Действие пьесы перенесено в деревню, но Фонвизин никогда не жил в деревне. Он описывает, конечно, «московским говором московские нравы». (В письмах в Москву Фонвизин просит свою литературно одаренную старшую сестру записывать для него примечательные слова и обороты «московской речи», а также занятные житейские случаи.) Любопытно, что XIX век этой подмены не заметит. Во многом потому, что разница не была столь уж велика, а в XIX веке она и вовсе сгладится, и то, что считалось московским, «сядет», опустится на самое дно российской провинциальной жизни.
В центре пьесы герой (точнее, антигерой) со сказочным именем Иванушка. Но если в наших сказках такой персонаж наделен здравым смыслом или «иной правдой», недоступной выгоде и чистогану, то в пьесе Иванушка слепо подражает всему французскому.
Родители Иванушки не привили ему прочных корней: он – как тростник, колеблемый на ветру. Такие «иванушки» – не редкость на всем протяжении русской истории, а XVIII и XIX века ими особенно богаты. В разное время они склоняются к разным нравам – то голландско-немецким, то французским, то американским и т. д. У них нет укорененности в русской почве.
Казалось бы, странно: отец Иванушки – бригадир. Пусть звание бригадира давалось по выходе в отставку и реально он дослужился до полковника. Но все-таки он прошел по всем ступеням этой тяжелой лестницы – солдатской и офицерской службы. Служил в армии, которая вела наступательные и победоносные войны и с Турцией, и со Швецией, и с Пруссией; в армии, которая триумфально вошла в Берлин и которую своим полководческим искусством прославляли и Петр Великий, и Миних, и Румянцев, и Суворов. В русской армии того времени возобладали творческие начала, бережное и уважительное отношение к солдату. Но ни одной кампании, ни одного сражения, ни одного высокого поучительного примера этот служака не вспомнит. А ведь мог бы: о взаимовыручке, солдатском братстве, самопожертвовании, о чем-то высоком; даже о тяготах, которые приходилось преодолевать в походах, о любви к Отечеству. Но речь его не выходит за пределы карьерных хлопот и переживаний. И кажется, что всю жизнь свою он провел в далеком тыловом гарнизоне и мерил службу годами и неделями на пути к очередному званию. Это, в сущности, и не армия даже – та, русская, победоносная, не защитница Отечества, а нечто чиновно-служилое и бескрыло-рутинное.

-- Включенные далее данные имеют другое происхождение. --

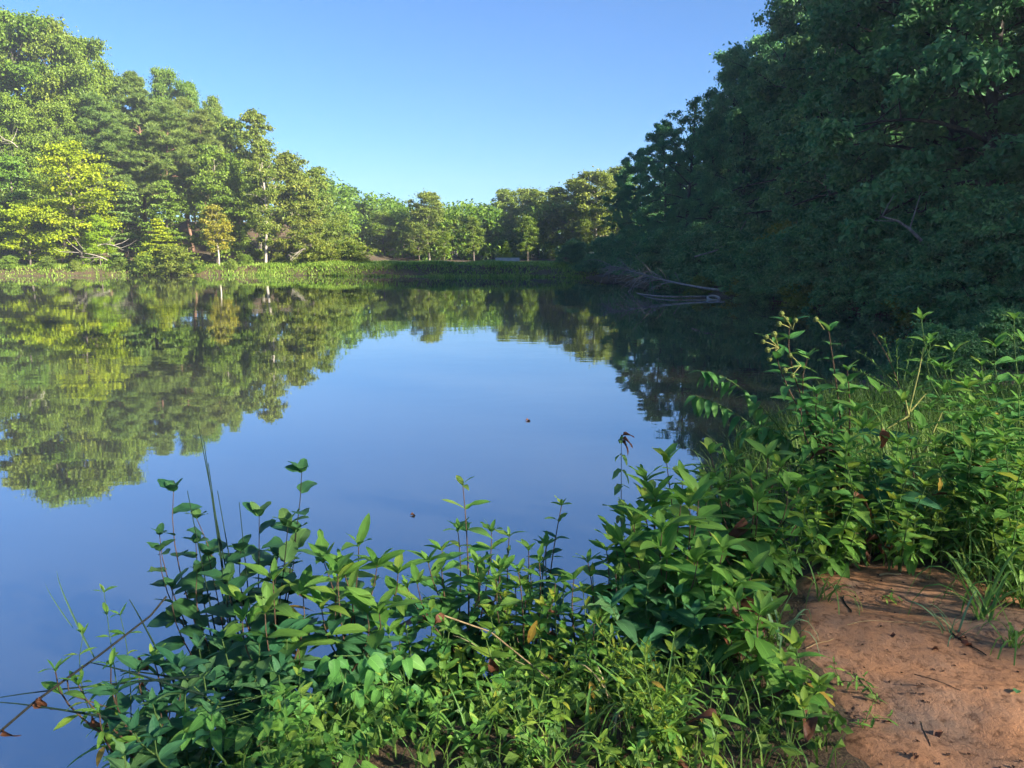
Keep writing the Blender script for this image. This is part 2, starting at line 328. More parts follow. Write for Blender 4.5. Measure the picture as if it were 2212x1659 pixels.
T['sheer'] = tree_mesh('sheer tree', 67, 18, 5.6, .08, 'full', 40, 12, .22, flat=.8, crad=.26, up=(-5, 55), leafm='dark', bark='dark', sub=5, droop=.3, shell=.33)  # crown thinned on purpose so dappled sun reaches the near bank
for i in range(3): T['bush%d' % i] = tree_mesh('bush', 70 + i, 2.6, 2.0, .02, 'dome', 26, 60, .2, flat=.6, crad=.24, up=(0, 60), leafm='bush', bark='grey', sub=4, trunk_r=.04)
for i in range(2): T['bough%d' % i] = tree_mesh('overhanging bush', 76 + i, 4.2, 3.4, .04, 'dome', 40, 150, .19, flat=.45, crad=.17, up=(-8, 60), leafm='dark', bark='dark', sub=5, trunk_r=.07, droop=.4)
def tree(kind, name, label, px, py, Y, wide=1.0, leafm=None, cat='tree', group=None, rot=None, dz=0.0, xy=None):
    """stand a tree so that its top shows at (px, py) when it grows at forward distance Y; real height follows from that"""
    tm, cm, H, top = T[kind]
    p = P(px, py, Y); x, y = (p.x, Y) if xy is None else xy; z = gz(x, y) - .1 + dz; h = p.z - z; s = h / top
    e = empty(name, (x, y, z)); e.rotation_euler.z = random.random() * 6.28 if rot is None else rot; e.scale = (s * wide, s * wide, s)
    tag(e, label, cat, group); obj('trunk', tm, e); c = obj('crown', cm, e)
    if leafm: c.material_slots[0].link = 'OBJECT'; c.material_slots[0].material = LEAFM[leafm]
    return e

# left shore: tall wood behind, small bright trees along the water
tree('oak0', 'oak_tree', 'tallest broadleaf tree, its crown cut by the photo edge at upper left', 22, 12, 86, .95)
tree('oak1', 'oak_tree', 'tall rounded oak second from the upper left corner, against the sky', 112, 26, 88, .8)
tree('oak2', 'oak_tree', 'broad oak on the left hill just left of the notch before the pines', 178, 66, 86, .75)
tree('oak0', 'oak_tree', 'lower oak whose crown fills the notch between tall oaks and pines', 228, 140, 92, .62)
tree('oak1', 'oak_tree', 'dark oak under the tall crowns at the left photo edge', 8, 195, 78, .8)
tree('oak2', 'oak_tree', 'full green oak below the tall hill oaks, above the yellow tree', 112, 212, 80, .78, 'green')
tree('pine0', 'pine_tree', 'leftmost pine of the stand, beside the oaks', 205, 196, 82, 1.1)
tree('pine1', 'pine_tree', 'highest pine of the stand on the left shore', 287, 150, 86, 1.05)
tree('pine2', 'pine_tree', 'front pine with bare reddish trunk in the middle of the stand', 352, 212, 79, 1.1)
tree('pine0', 'pine_tree', 'pine in front of the curved oak crown at the skyline', 388, 206, 84, 1.0)
tree('pine1', 'pine_tree', 'rightmost tall pine of the stand, above the green tree', 432, 232, 82, 1.05)
tree('pine2', 'pine_tree', 'low pine filling the stand behind the yellow tree', 246, 262, 78, 1.15)
tree('oak2', 'oak_tree', 'oak with a bent bushy top rising behind the pines', 345, 136, 98, .62)
tree('oak0', 'oak_tree', 'oak behind the pines with a lobe leaning out over the sky', 402, 165, 98, .55)
tree('oak1', 'oak_tree', 'smaller oak at the right end behind the pine stand', 462, 200, 96, .55)
tree('green0', 'broadleaf_tree', 'dull green tree on the skyline left of the tall pale-trunked tree', 500, 255, 88, .95, 'olive')
tree('slim0', 'slim_tree', 'tall airy tree reaching up alone where the left skyline steps down', 549, 234, 84, .95)
tree('slim1', 'pale_trunk_tree', 'slim tree with straight pale trunk standing on the grassy left shore', 562, 300, 74, .85)
tree('green1', 'broadleaf_tree', 'olive tree with rusty top right of the pale trunk', 622, 322, 80, .95, 'olive')
tree('green0', 'broadleaf_tree', 'last tall dark tree at the right end of left shore', 680, 357, 82, .95, 'far')
tree('green1', 'broadleaf_tree', 'rusty olive tree drooping to the grass at the end of left shore', 668, 430, 73, 1.0, 'olive')
tree('yellow1', 'broadleaf_tree', 'low brownish tree at the very end of left shore before the far wood', 728, 462, 75, .85, 'olive')
tree('green0', 'broadleaf_tree', 'full mid green tree right of the pines, above the orange sapling', 456, 308, 76, .9)
tree('green1', 'broadleaf_tree', 'dark green tree between orange sapling and pale trunk', 512, 372, 77, .9)
tree('yellow0', 'yellow_tree', 'large yellow green tree leaning over the left shore', 150, 300, 71.5, 1.0, rot=2.2)
tree('yellow1', 'yellow_tree', 'round yellow green tree at left photo edge by the water', 48, 428, 71, 1.0)
tree('green1', 'broadleaf_tree', 'green tree behind the round yellow tree at left photo edge', 12, 330, 75, 1.0)
tree('yellow1', 'yellow_tree', 'low yellow tree under the large leaning yellow tree', 205, 460, 71.5, .75)
tree('layer', 'layered_tree', 'tiered tree with flat green sprays before the pines', 352, 388, 72.5, 1.0)
tree('layer', 'layered_tree', 'small lime yellow tree with tiered sprays below the green tiered tree', 345, 470, 71.2, 1.25, 'lime')
tree('orange', 'orange_tree', 'slender orange sapling with pale stem on the left shore', 463, 440, 71.5, 1.0)
tree('layer', 'layered_tree', 'dim tiered tree behind the low yellow tree', 268, 395, 75, 1.1, 'pine')
for i, (px, py, Y, lb) in enumerate([(-60, 60, 84, 'broad oak just past the left photo edge'), (-70, 330, 74, 'green tree just past the left photo edge')]):
    tree(('oak1', 'green0')[i], 'oak_tree', lb, px, py, Y, .9)
for i in range(9):
    px = -20 + i * 82; tree(('oak0', 'oak1', 'oak2', 'green0')[i % 4], 'oak_tree', 'dim tree deep in the left wood behind the pines and front trees', px, 235 + max(0, px - 430) * .62 + 20 * math.sin(i * 1.9), 100 + 6 * (i % 3), .8, 'oak', 'tree', 'trees deep in the left wood')
for i, (px, py, Y, k, lm, wd, lb) in enumerate([
        (20, 548, 69.2, 1, 'green', .9, 'green bush at the water by the left photo edge'), (105, 552, 69.8, 0, 'bush', 1, 'low bush on the shore between the two yellow trees'),
        (160, 560, 69.8, 2, 'olive', .8, 'brownish bush at the foot of the leaning yellow tree'), (262, 555, 70.6, 1, 'bush', 1.1, 'dark green bush on clay right of the leaning yellow trunk'),
        (318, 540, 70.4, 2, 'green', 1, 'bush below the tiered lime tree'), (378, 528, 70.3, 0, 'bush', 1.2, 'large rounded bush hanging over the left shore'),
        (428, 560, 70.5, 1, 'green', .9, 'low bush left of the orange sapling'), (498, 556, 71, 2, 'olive', .8, 'dry bush right of the orange sapling'),
        (530, 548, 73, 0, 'green', .9, 'bush behind the grass left of the pale trunk'), (605, 545, 73.5, 1, 'bush', .9, 'green bush right of the pale trunk'),
        (648, 535, 73, 2, 'olive', 1.0, 'greyish shrub on the grass right of the pale trunk'), (700, 520, 72.5, 0, 'olive', 1.2, 'wide olive shrub under the rusty trees'),
        (760, 512, 73, 1, 'olive', 1.2, 'last brownish shrub on the left shore before the grass bank')]):
    tree('bush%d' % k, 'bush', lb, px, py, Y, wd, lm, 'bush', 'bushes along the left shore')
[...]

Конечно, подходить к комедии с мерками психологических соответствий – это, может быть, строгость излишняя. Но мы имеем дело не с рядовым произведением совсем не рядового писателя. За ним пойдет отчетливая традиция: фонвизинский бригадир откроет целую галерею военных «антигероев» – высших армейских офицеров. Следующим будет полковник (без пяти минут генерал) – Скалозуб, который может говорить о чем угодно, но ни словечком не вспомнит о величайшем народном подвиге в войне 1812 года.
Матушка Иванушки тоже не просвещена светом истинного христианского учения, и те азы деликатности, душевного такта, которые непереставаемо живут и бытуют в самом простом народе, ей не знакомы: она ими бедно одарена. Она послушна, предана своему солдафону мужу, по-своему любит сына, неумно, но все-таки… И только. Этому образу не сообщено человеческого тепла и света. Сейчас образ Бригадирши (замечательно смело и художественно схваченный) уже не вызывает такого оглушительного хохота, как прежде.
Фонвизину трудно даются положительные образы. И Софья, и Добролюбов («Бригадир») разговаривают чересчур правильно, и хотя их реплики можно броско произнести со сцены, они все-таки лишены той сочности, живописности, изумительной сжатости живой русской речи, которыми так богаты отрицательные персонажи пьесы.
Примечательно, однако, что «добродетельные герои» (хотя они и не выходят у Фонвизина убедительными) появляются и в следующей его пьесе – «Недоросль». Причем поручает им значительно более ответственные партии. Это говорит о стремлении Фонвизина запечатлеть разные стороны жизни – и зло, и добродетельные ее начала.
Как известно, новая русская словесность началась с резкого противопоставления двух начал: сатирического – в художестве Антиоха Кантемира и одического, торжественного – в поэзии М. Ломоносова. Казалось, эти начала мало учитывали друг друга и существовали независимо. Но уже ко времени Фонвизина нарастает тяга к их совмещению, срастанию. Так дает о себе знать стремление русских литераторов запечатлеть жизнь во всей ее сложности, во всем ее богатстве (что впоследствии мы сможем наблюдать в творчестве А. Пушкина).